Still less can the principle “the perceived world is my
mental picture” be claimed as obvious and needing no proof.
Schopenhauer
begins his chief work
(see fn 6) with the words:
The world is my mental picture — this is a truth which holds
good for everything that lives and cognizes, though man alone
can bring it into reflective and abstract consciousness. If he
really does this, he has attained to philosophical discretion. It
then becomes clear and certain to him that he knows no sun
and no earth, but only an eye that sees a sun, a hand that feels
an earth; that the world which surrounds him is there only as
mental picture, that is, only in relation to something else, to
the one who pictures it, which is he himself.
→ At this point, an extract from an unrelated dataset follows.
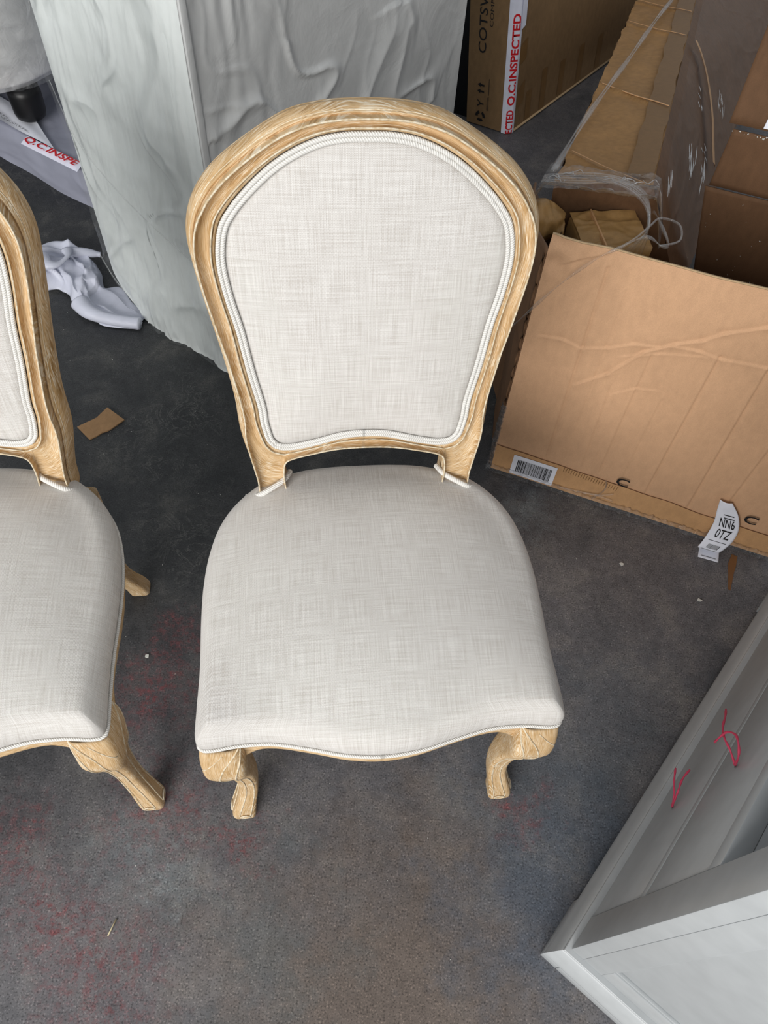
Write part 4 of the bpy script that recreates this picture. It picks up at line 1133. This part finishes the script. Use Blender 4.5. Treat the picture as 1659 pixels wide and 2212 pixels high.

If any truth can
be asserted a priori, it is this one,
for it is the expression of that
form of all possible and thinkable experience which is more
universal than all others, than time, space, or causality, for all
these presuppose it ...
This whole theory is wrecked by the fact, already mentioned,
that the eye and the hand are percepts no less than
the sun and the earth. Using Schopenhauer's expressions in
his own sense, we could reply: My eye that sees the sun, my
hand that feels the earth, are my mental pictures just as much
as the sun and the earth themselves. That with this the
whole theory cancels itself, is clear without further argument.
For only my real eye and my real hand could have the
mental pictures “sun” and “earth” as modifications of themselves;
the mental pictures “eye” and “hand” cannot have
them. Yet it is only of these mental pictures that critical
idealism is allowed to speak.
Critical idealism is totally unfitted to form an opinion
about the relationship between percept and mental picture.
It cannot begin to make the distinction,
mentioned above,
between what happens to the percept in the process of
perception and what must be inherent in it prior to perception.
We must, therefore, tackle this problem in another
way.
Footnotes:
- First Principles, Part I, 23.
- Berkeley Principles of Human Knowledge,
Part I, Section 6.
- O. Liebmann, Zur Analysis der Wirklichkeit,
p 28.
- See his Das Grundproblem der Erkenntnistheorie,
pp. 16–40.
- Das Grundproblem der Erkenntnistheorie,
pp. 37.
- Die Welt als Wille und Vorstellung.